Inertial-Amplified Mechanical Resonators for the Mitigation of Ultralow-Frequency Vibrations

Abstract

We propose the design of a vibrational energy-absorption device based on the concept of inertial amplification, by utilizing coupling between translational and rotational motions. A compact and lightweight device, with dimensions being only 10--20 cm and weighing less than 1 kg, can achieve ultralow-frequency resonance response at seismic frequency range, i.e., 0.5--5 Hz. Resonators that can respond at such a low-frequency range are usually bulky structures on the civil-engineering scale; our compact design offers flexibility and options for practical applications. Fabricated functional prototypes verify the very large inertial-amplification factor, up to 137, through vibrational characterizations. Experimentally measured data are consistent with our analytical modeling of the inertial-amplification mechanism.
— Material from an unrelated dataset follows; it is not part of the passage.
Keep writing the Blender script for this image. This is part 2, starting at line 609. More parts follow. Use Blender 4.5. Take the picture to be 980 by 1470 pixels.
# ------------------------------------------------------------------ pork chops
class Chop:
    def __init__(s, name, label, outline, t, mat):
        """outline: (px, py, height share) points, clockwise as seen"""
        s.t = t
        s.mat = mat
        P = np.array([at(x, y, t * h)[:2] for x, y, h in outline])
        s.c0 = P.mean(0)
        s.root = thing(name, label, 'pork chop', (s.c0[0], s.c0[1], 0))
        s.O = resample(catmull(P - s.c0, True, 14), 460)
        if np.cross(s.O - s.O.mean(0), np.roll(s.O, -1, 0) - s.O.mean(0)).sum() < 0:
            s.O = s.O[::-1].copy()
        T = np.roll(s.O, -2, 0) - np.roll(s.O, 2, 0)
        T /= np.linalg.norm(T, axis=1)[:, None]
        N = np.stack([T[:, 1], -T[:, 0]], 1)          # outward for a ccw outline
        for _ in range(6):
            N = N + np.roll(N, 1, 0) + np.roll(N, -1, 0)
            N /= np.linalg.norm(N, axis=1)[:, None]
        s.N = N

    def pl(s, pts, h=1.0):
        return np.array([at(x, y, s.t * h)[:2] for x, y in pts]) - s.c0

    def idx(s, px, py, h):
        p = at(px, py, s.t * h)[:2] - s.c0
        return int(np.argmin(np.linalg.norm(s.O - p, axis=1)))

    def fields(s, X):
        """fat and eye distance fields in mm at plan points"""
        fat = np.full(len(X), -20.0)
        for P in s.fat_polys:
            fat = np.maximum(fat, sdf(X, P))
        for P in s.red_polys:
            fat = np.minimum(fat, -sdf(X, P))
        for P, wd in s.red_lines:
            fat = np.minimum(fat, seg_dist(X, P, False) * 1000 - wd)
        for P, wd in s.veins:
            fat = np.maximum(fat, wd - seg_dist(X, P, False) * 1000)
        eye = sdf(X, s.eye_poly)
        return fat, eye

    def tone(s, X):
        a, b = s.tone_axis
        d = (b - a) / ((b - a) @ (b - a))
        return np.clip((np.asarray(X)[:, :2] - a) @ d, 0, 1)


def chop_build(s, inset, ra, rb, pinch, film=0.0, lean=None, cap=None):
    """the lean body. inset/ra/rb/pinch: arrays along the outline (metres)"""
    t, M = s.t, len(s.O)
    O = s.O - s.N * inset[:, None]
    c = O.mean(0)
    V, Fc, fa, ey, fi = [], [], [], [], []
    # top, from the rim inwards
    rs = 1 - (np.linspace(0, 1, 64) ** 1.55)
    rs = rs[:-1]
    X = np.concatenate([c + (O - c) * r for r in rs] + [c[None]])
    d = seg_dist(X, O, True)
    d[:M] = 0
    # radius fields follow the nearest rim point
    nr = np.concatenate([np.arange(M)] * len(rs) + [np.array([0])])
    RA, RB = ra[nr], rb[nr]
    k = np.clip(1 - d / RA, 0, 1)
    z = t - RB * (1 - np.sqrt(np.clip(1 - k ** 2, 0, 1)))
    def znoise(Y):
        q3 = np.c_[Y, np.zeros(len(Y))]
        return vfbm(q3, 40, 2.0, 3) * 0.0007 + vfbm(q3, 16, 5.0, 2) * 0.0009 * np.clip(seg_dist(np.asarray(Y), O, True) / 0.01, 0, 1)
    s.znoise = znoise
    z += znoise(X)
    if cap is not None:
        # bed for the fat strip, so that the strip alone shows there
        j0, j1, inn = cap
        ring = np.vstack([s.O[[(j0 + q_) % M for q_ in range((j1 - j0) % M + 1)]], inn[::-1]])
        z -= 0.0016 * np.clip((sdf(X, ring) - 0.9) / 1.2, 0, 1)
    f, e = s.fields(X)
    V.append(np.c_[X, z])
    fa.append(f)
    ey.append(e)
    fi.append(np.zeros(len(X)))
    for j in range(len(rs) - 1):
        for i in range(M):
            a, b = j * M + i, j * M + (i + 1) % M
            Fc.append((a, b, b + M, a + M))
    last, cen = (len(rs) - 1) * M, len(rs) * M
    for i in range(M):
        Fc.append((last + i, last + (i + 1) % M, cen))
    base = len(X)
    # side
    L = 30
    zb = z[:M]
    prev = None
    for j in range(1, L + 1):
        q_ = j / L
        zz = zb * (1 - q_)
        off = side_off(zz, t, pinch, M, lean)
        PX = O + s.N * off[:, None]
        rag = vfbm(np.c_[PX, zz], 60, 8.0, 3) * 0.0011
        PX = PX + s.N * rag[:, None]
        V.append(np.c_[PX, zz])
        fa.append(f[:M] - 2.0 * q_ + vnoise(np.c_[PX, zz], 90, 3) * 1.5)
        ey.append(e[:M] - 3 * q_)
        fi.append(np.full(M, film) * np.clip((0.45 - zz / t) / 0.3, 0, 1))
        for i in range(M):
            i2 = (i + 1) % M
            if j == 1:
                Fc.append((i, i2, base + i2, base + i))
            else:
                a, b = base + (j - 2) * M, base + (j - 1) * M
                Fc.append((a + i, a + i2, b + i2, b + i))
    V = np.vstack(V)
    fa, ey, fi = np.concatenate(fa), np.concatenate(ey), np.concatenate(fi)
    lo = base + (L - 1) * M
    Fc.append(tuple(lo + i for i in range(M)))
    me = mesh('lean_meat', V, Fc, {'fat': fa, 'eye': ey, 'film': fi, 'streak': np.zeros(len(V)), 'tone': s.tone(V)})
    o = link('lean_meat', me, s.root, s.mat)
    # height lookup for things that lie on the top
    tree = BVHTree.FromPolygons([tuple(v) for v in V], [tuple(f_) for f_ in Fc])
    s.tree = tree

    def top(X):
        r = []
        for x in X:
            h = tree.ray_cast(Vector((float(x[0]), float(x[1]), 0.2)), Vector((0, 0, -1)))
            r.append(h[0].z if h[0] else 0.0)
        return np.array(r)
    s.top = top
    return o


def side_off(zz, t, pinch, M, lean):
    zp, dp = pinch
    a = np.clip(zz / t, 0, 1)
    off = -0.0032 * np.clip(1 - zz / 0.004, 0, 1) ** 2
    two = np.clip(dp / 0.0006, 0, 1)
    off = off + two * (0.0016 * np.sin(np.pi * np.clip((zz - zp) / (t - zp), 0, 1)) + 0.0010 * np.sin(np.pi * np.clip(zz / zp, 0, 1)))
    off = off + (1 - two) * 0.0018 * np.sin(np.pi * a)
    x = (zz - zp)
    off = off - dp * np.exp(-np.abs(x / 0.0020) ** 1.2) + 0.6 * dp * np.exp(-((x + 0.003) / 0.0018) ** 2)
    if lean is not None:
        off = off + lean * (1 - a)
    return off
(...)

Furthermore, we propose a structurally refined device configuration and demonstrate, through simulations, its capability of vibrational total absorption with a comparatively broadband working frequency range. Our design can be easily adapted for resonance frequencies up to 100 Hz, via further miniaturization of the device dimension and lowering of the inertial-amplification factor. The inertial-amplified resonator represents an unconventional solution to the difficult problem of ultralow frequency vibration mitigation, with compact and lightweight devices that can fit into limited space.